Over the course of the show’s run, it’s picked up a massive guest cast featuring some truly impressive names — such as Octavia Spencer, who played Harriet Tubman in Season 3.

“OK, here comes an Oscar winner that wants to do your dumb show,” Waters said about casting Spencer. “I had heard she wanted to do it, but I also thought she would be the best person for Harriet Tubman. And luckily, she wanted to do it.”

All three of the “storytellers” in the Christmas special were white men, but the upcoming season does feature a great deal more diversity, as seen in the trailer below, which includes glimpses of narrators such as Tiffany Haddish, Paget Brewster, and Questlove.

Waters is “very conscious” of the diversity issues the show occasionally faces. “These were the three best stories that fit for Christmas. Every story that we do, I’m like, ‘Who is the best person to do that?’ Whether it be white or black, male or female — these were the three I picked. But I’m very conscious of that.”

So while the Christmas special is a white male affair, the first episode of Season 5, “Heroines,” will feature Haddish, Brewster, and Amber Ruffin slurring their way through stories about great women, as played by Evan Rachel Wood, Busy Phillips and Mandy Moore.

“Mandy Moore — how the hell did I get Mandy Moore? Evan Rachel Wood? I mean, it’s insane,” Waters said. “This little show of getting your friend drunk and hopefully somebody famous will reenact it, and then turns out to be this.”

The cast for Season 5 also includes this bonkers list of names: Vanessa Bayer, Jillian Bell, Jack Black, Josh Charles, Rob Corddry, Kat Dennings, Kirsten Dunst, Eric Edelstein, Donald Faison, Kevin Farley, Rich Fulcher, Kimiko Glenn, Tony Hale, Colin Hanks, David Harbour, Brian Tyree Henry, John Michael Higgins, Vanessa Hudgens, O’Shea Jackson Jr., David Koechner, Johnny Knoxville, Jane Krakowski, Abbi Jacobson, Daryl Johnson, Alex Karpovsky, Taran Killam, Justin Long, Method Man, Jason Mantzoukas, Tatiana Maslany, Jayma Mays, Joel McHale, Sheaun McKinney, Jerry O’Connell, Keir O’Donnell, Bob Odenkirk, Randall Park, Jesse Plemons, Lauren Potter, Richard Riehle, Jason Ritter, Seth Rogen, Angus Sampson, Paul Scheer, Martin Starr, Ali Stroker, Raven Symoné, Jorma Taccone, Amber Tamblyn, Allison Tolman, Shannon Woodward, Jimmy O. Yang, and Weird Al Yankovic.

Fans might also note one interesting change to the “Drunk History” credits: each episode now spotlights not just the headlining stars, but also the supporting actors, an ensemble that has been working on the show since Season 1.

“They do such a great job.
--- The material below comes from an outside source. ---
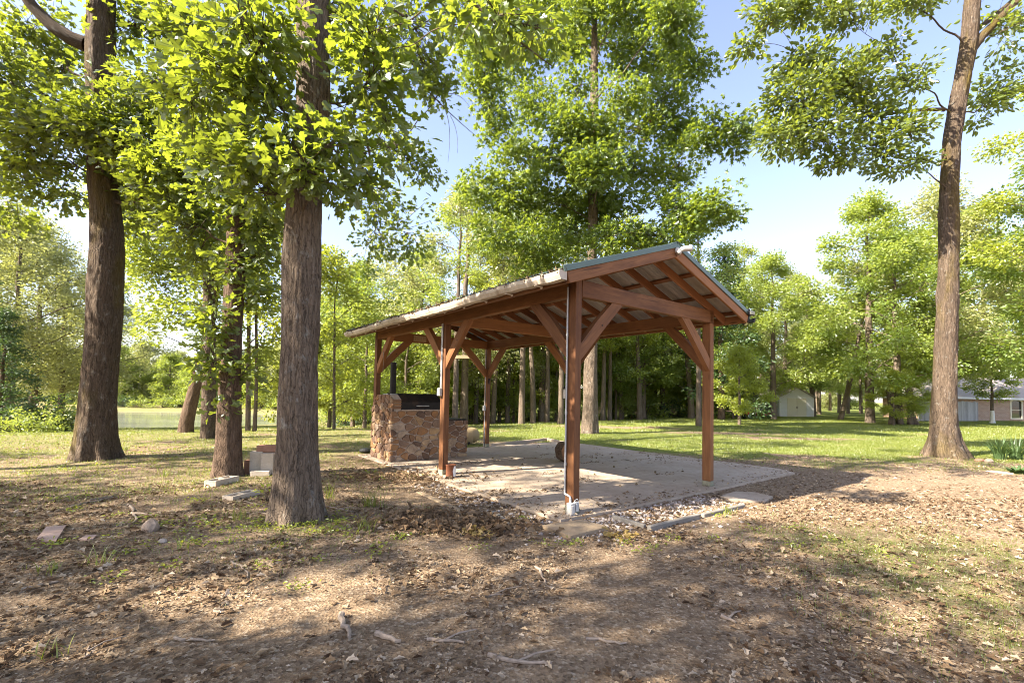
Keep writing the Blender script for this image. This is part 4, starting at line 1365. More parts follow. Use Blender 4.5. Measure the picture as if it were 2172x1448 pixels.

They’re the Blaine Community Players,” Waters said (making a “Waiting for Guffman” reference).

With production nearly complete on Season 5, any discussion of Season 6 at this point uses the word “if” and not “when,” though Waters said that if the show returns, he’ll continue to want to experiment with the format.

“One episode that we have this season is called ‘Drunk Mystery,’ where it’s a parody of ‘Unsolved Mysteries,’ where I play Robert Stack, but I’m lip-syncing to a really good soundalike voiceover guy.”

Added Waters: “I never want it to get old. I want to find new ways that don’t make it feel like the same old thing over and over again. So stuff like ‘Drunk Mystery’ I feel confident that I’m still finding new jokes in the same premise of the show.”

The “Drunk History Christmas Special” is streaming now on cc.com. Season 5 premieres Tuesday, January 23, 2018, on Comedy Central.